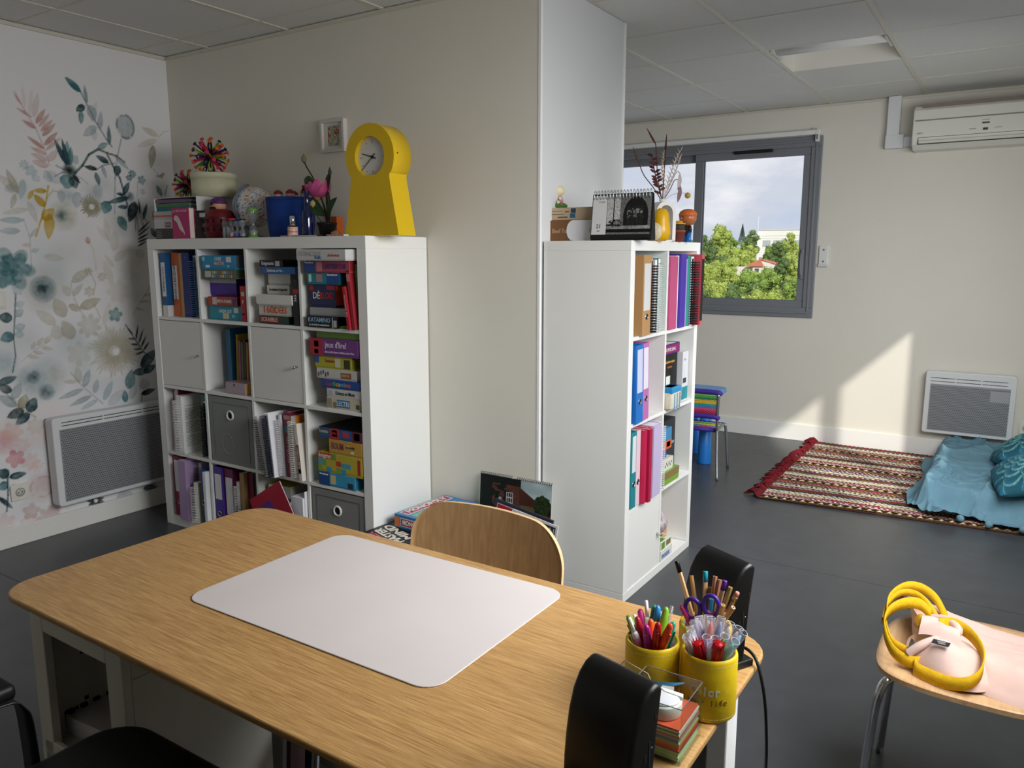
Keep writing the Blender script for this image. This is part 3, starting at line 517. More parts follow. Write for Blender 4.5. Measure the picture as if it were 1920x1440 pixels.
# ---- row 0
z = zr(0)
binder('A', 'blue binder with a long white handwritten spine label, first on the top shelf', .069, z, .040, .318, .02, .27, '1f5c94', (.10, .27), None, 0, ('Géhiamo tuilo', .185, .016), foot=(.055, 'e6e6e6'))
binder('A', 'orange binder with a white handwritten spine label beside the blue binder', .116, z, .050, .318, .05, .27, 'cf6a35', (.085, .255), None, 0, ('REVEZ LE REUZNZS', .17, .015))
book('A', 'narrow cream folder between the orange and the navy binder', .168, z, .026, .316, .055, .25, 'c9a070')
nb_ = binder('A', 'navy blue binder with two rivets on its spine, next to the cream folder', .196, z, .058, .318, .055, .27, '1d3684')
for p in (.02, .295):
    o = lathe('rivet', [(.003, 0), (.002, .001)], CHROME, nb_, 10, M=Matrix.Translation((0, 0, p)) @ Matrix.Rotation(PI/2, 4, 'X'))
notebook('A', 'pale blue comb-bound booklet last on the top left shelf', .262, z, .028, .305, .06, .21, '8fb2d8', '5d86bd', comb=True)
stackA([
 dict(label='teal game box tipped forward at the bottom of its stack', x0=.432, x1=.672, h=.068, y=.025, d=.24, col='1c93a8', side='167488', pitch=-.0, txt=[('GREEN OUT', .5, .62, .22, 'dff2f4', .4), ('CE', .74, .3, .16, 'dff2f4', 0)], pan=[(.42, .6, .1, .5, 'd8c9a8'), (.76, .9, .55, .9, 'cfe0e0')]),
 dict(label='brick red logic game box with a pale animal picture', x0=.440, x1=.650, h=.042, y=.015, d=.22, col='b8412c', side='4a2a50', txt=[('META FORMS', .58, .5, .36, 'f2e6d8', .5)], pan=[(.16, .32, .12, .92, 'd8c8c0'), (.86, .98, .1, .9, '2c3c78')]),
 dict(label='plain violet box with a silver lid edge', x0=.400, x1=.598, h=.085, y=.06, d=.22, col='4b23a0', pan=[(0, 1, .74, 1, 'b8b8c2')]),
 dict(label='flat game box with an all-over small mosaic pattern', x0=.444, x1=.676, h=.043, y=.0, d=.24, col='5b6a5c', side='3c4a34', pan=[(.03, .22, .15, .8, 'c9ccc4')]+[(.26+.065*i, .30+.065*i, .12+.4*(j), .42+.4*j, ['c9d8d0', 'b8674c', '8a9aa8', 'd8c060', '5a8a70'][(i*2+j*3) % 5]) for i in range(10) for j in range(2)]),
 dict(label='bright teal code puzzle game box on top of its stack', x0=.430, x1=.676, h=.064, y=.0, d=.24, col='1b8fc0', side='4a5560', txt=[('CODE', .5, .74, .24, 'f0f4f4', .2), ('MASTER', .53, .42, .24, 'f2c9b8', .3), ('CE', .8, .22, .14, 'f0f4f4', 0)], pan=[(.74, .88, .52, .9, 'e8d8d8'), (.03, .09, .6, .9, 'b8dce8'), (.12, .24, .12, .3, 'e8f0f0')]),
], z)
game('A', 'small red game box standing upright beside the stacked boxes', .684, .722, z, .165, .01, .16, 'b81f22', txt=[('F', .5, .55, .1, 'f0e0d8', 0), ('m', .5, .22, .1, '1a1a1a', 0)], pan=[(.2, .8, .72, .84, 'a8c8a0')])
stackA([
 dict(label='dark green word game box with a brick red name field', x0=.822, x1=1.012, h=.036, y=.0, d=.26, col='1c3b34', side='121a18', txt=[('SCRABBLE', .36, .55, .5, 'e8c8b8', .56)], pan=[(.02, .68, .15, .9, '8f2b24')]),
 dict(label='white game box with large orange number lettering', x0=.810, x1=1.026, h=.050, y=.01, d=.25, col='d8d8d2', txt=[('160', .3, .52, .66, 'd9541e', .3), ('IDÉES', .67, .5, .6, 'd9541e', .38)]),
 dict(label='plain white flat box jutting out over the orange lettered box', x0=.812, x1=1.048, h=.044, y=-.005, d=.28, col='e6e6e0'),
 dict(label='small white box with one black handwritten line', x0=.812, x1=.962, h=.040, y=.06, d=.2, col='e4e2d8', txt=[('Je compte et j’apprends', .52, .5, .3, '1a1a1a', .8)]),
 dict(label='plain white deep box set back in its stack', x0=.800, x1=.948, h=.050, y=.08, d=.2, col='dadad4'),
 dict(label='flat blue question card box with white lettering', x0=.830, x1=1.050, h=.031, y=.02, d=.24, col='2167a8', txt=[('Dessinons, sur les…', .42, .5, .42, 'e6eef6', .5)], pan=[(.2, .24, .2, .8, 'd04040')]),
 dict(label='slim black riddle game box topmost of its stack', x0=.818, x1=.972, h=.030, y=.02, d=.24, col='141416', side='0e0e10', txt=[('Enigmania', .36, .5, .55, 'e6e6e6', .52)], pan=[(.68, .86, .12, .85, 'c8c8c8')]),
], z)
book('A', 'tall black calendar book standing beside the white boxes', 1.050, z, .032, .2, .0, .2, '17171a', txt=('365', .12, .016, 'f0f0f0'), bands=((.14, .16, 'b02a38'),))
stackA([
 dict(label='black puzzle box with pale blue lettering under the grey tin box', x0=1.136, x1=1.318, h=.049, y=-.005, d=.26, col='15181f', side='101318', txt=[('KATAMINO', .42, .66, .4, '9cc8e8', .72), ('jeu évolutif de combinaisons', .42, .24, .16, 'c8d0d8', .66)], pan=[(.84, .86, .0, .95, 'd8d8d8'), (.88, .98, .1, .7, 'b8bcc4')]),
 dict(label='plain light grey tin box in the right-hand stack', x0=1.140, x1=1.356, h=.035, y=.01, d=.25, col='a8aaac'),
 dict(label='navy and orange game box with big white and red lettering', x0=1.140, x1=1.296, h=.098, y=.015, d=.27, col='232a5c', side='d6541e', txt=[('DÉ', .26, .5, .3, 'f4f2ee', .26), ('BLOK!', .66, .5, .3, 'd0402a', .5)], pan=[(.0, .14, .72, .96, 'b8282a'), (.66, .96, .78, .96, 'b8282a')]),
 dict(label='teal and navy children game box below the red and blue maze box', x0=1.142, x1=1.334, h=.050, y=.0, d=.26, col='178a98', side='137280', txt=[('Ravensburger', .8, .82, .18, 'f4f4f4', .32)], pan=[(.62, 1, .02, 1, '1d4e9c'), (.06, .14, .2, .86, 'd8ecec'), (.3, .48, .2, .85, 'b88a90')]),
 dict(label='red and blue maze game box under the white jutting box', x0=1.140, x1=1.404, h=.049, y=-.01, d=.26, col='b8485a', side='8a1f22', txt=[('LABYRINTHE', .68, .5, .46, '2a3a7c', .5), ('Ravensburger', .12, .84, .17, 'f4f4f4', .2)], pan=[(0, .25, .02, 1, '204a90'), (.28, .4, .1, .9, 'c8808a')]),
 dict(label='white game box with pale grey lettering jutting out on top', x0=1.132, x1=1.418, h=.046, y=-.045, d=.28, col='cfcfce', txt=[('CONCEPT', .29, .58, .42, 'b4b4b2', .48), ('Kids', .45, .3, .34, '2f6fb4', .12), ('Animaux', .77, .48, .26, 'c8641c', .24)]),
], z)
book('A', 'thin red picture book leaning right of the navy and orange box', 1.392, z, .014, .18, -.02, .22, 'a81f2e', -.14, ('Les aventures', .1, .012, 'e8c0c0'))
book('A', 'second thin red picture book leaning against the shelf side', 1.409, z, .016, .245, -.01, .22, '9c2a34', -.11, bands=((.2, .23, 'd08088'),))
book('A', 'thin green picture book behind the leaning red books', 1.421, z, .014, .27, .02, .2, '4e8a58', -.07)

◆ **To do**
Transcribe the preceding listing in its entirety and with exact wording, leaving out pictures.

◆ **Problem solution**
Keep writing the Blender script for this image. This is part 3, starting at line 517. More parts follow. Write for Blender 4.5. Measure the picture as if it were 1920x1440 pixels.
# ---- row 0
z = zr(0)
binder('A', 'blue binder with a long white handwritten spine label, first on the top shelf', .069, z, .040, .318, .02, .27, '1f5c94', (.10, .27), None, 0, ('Géhiamo tuilo', .185, .016), foot=(.055, 'e6e6e6'))
binder('A', 'orange binder with a white handwritten spine label beside the blue binder', .116, z, .050, .318, .05, .27, 'cf6a35', (.085, .255), None, 0, ('REVEZ LE REUZNZS', .17, .015))
book('A', 'narrow cream folder between the orange and the navy binder', .168, z, .026, .316, .055, .25, 'c9a070')
nb_ = binder('A', 'navy blue binder with two rivets on its spine, next to the cream folder', .196, z, .058, .318, .055, .27, '1d3684')
for p in (.02, .295):
    o = lathe('rivet', [(.003, 0), (.002, .001)], CHROME, nb_, 10, M=Matrix.Translation((0, 0, p)) @ Matrix.Rotation(PI/2, 4, 'X'))
notebook('A', 'pale blue comb-bound booklet last on the top left shelf', .262, z, .028, .305, .06, .21, '8fb2d8', '5d86bd', comb=True)
stackA([
 dict(label='teal game box tipped forward at the bottom of its stack', x0=.432, x1=.672, h=.068, y=.025, d=.24, col='1c93a8', side='167488', pitch=-.0, txt=[('GREEN OUT', .5, .62, .22, 'dff2f4', .4), ('CE', .74, .3, .16, 'dff2f4', 0)], pan=[(.42, .6, .1, .5, 'd8c9a8'), (.76, .9, .55, .9, 'cfe0e0')]),
 dict(label='brick red logic game box with a pale animal picture', x0=.440, x1=.650, h=.042, y=.015, d=.22, col='b8412c', side='4a2a50', txt=[('META FORMS', .58, .5, .36, 'f2e6d8', .5)], pan=[(.16, .32, .12, .92, 'd8c8c0'), (.86, .98, .1, .9, '2c3c78')]),
 dict(label='plain violet box with a silver lid edge', x0=.400, x1=.598, h=.085, y=.06, d=.22, col='4b23a0', pan=[(0, 1, .74, 1, 'b8b8c2')]),
 dict(label='flat game box with an all-over small mosaic pattern', x0=.444, x1=.676, h=.043, y=.0, d=.24, col='5b6a5c', side='3c4a34', pan=[(.03, .22, .15, .8, 'c9ccc4')]+[(.26+.065*i, .30+.065*i, .12+.4*(j), .42+.4*j, ['c9d8d0', 'b8674c', '8a9aa8', 'd8c060', '5a8a70'][(i*2+j*3) % 5]) for i in range(10) for j in range(2)]),
 dict(label='bright teal code puzzle game box on top of its stack', x0=.430, x1=.676, h=.064, y=.0, d=.24, col='1b8fc0', side='4a5560', txt=[('CODE', .5, .74, .24, 'f0f4f4', .2), ('MASTER', .53, .42, .24, 'f2c9b8', .3), ('CE', .8, .22, .14, 'f0f4f4', 0)], pan=[(.74, .88, .52, .9, 'e8d8d8'), (.03, .09, .6, .9, 'b8dce8'), (.12, .24, .12, .3, 'e8f0f0')]),
], z)
game('A', 'small red game box standing upright beside the stacked boxes', .684, .722, z, .165, .01, .16, 'b81f22', txt=[('F', .5, .55, .1, 'f0e0d8', 0), ('m', .5, .22, .1, '1a1a1a', 0)], pan=[(.2, .8, .72, .84, 'a8c8a0')])
stackA([
 dict(label='dark green word game box with a brick red name field', x0=.822, x1=1.012, h=.036, y=.0, d=.26, col='1c3b34', side='121a18', txt=[('SCRABBLE', .36, .55, .5, 'e8c8b8', .56)], pan=[(.02, .68, .15, .9, '8f2b24')]),
 dict(label='white game box with large orange number lettering', x0=.810, x1=1.026, h=.050, y=.01, d=.25, col='d8d8d2', txt=[('160', .3, .52, .66, 'd9541e', .3), ('IDÉES', .67, .5, .6, 'd9541e', .38)]),
 dict(label='plain white flat box jutting out over the orange lettered box', x0=.812, x1=1.048, h=.044, y=-.005, d=.28, col='e6e6e0'),
 dict(label='small white box with one black handwritten line', x0=.812, x1=.962, h=.040, y=.06, d=.2, col='e4e2d8', txt=[('Je compte et j’apprends', .52, .5, .3, '1a1a1a', .8)]),
 dict(label='plain white deep box set back in its stack', x0=.800, x1=.948, h=.050, y=.08, d=.2, col='dadad4'),
 dict(label='flat blue question card box with white lettering', x0=.830, x1=1.050, h=.031, y=.02, d=.24, col='2167a8', txt=[('Dessinons, sur les…', .42, .5, .42, 'e6eef6', .5)], pan=[(.2, .24, .2, .8, 'd04040')]),
 dict(label='slim black riddle game box topmost of its stack', x0=.818, x1=.972, h=.030, y=.02, d=.24, col='141416', side='0e0e10', txt=[('Enigmania', .36, .5, .55, 'e6e6e6', .52)], pan=[(.68, .86, .12, .85, 'c8c8c8')]),
], z)
book('A', 'tall black calendar book standing beside the white boxes', 1.050, z, .032, .2, .0, .2, '17171a', txt=('365', .12, .016, 'f0f0f0'), bands=((.14, .16, 'b02a38'),))
stackA([
 dict(label='black puzzle box with pale blue lettering under the grey tin box', x0=1.136, x1=1.318, h=.049, y=-.005, d=.26, col='15181f', side='101318', txt=[('KATAMINO', .42, .66, .4, '9cc8e8', .72), ('jeu évolutif de combinaisons', .42, .24, .16, 'c8d0d8', .66)], pan=[(.84, .86, .0, .95, 'd8d8d8'), (.88, .98, .1, .7, 'b8bcc4')]),
 dict(label='plain light grey tin box in the right-hand stack', x0=1.140, x1=1.356, h=.035, y=.01, d=.25, col='a8aaac'),
 dict(label='navy and orange game box with big white and red lettering', x0=1.140, x1=1.296, h=.098, y=.015, d=.27, col='232a5c', side='d6541e', txt=[('DÉ', .26, .5, .3, 'f4f2ee', .26), ('BLOK!', .66, .5, .3, 'd0402a', .5)], pan=[(.0, .14, .72, .96, 'b8282a'), (.66, .96, .78, .96, 'b8282a')]),
 dict(label='teal and navy children game box below the red and blue maze box', x0=1.142, x1=1.334, h=.050, y=.0, d=.26, col='178a98', side='137280', txt=[('Ravensburger', .8, .82, .18, 'f4f4f4', .32)], pan=[(.62, 1, .02, 1, '1d4e9c'), (.06, .14, .2, .86, 'd8ecec'), (.3, .48, .2, .85, 'b88a90')]),
 dict(label='red and blue maze game box under the white jutting box', x0=1.140, x1=1.404, h=.049, y=-.01, d=.26, col='b8485a', side='8a1f22', txt=[('LABYRINTHE', .68, .5, .46, '2a3a7c', .5), ('Ravensburger', .12, .84, .17, 'f4f4f4', .2)], pan=[(0, .25, .02, 1, '204a90'), (.28, .4, .1, .9, 'c8808a')]),
 dict(label='white game box with pale grey lettering jutting out on top', x0=1.132, x1=1.418, h=.046, y=-.045, d=.28, col='cfcfce', txt=[('CONCEPT', .29, .58, .42, 'b4b4b2', .48), ('Kids', .45, .3, .34, '2f6fb4', .12), ('Animaux', .77, .48, .26, 'c8641c', .24)]),
], z)
book('A', 'thin red picture book leaning right of the navy and orange box', 1.392, z, .014, .18, -.02, .22, 'a81f2e', -.14, ('Les aventures', .1, .012, 'e8c0c0'))
book('A', 'second thin red picture book leaning against the shelf side', 1.409, z, .016, .245, -.01, .22, '9c2a34', -.11, bands=((.2, .23, 'd08088'),))
book('A', 'thin green picture book behind the leaning red books', 1.421, z, .014, .27, .02, .2, '4e8a58', -.07)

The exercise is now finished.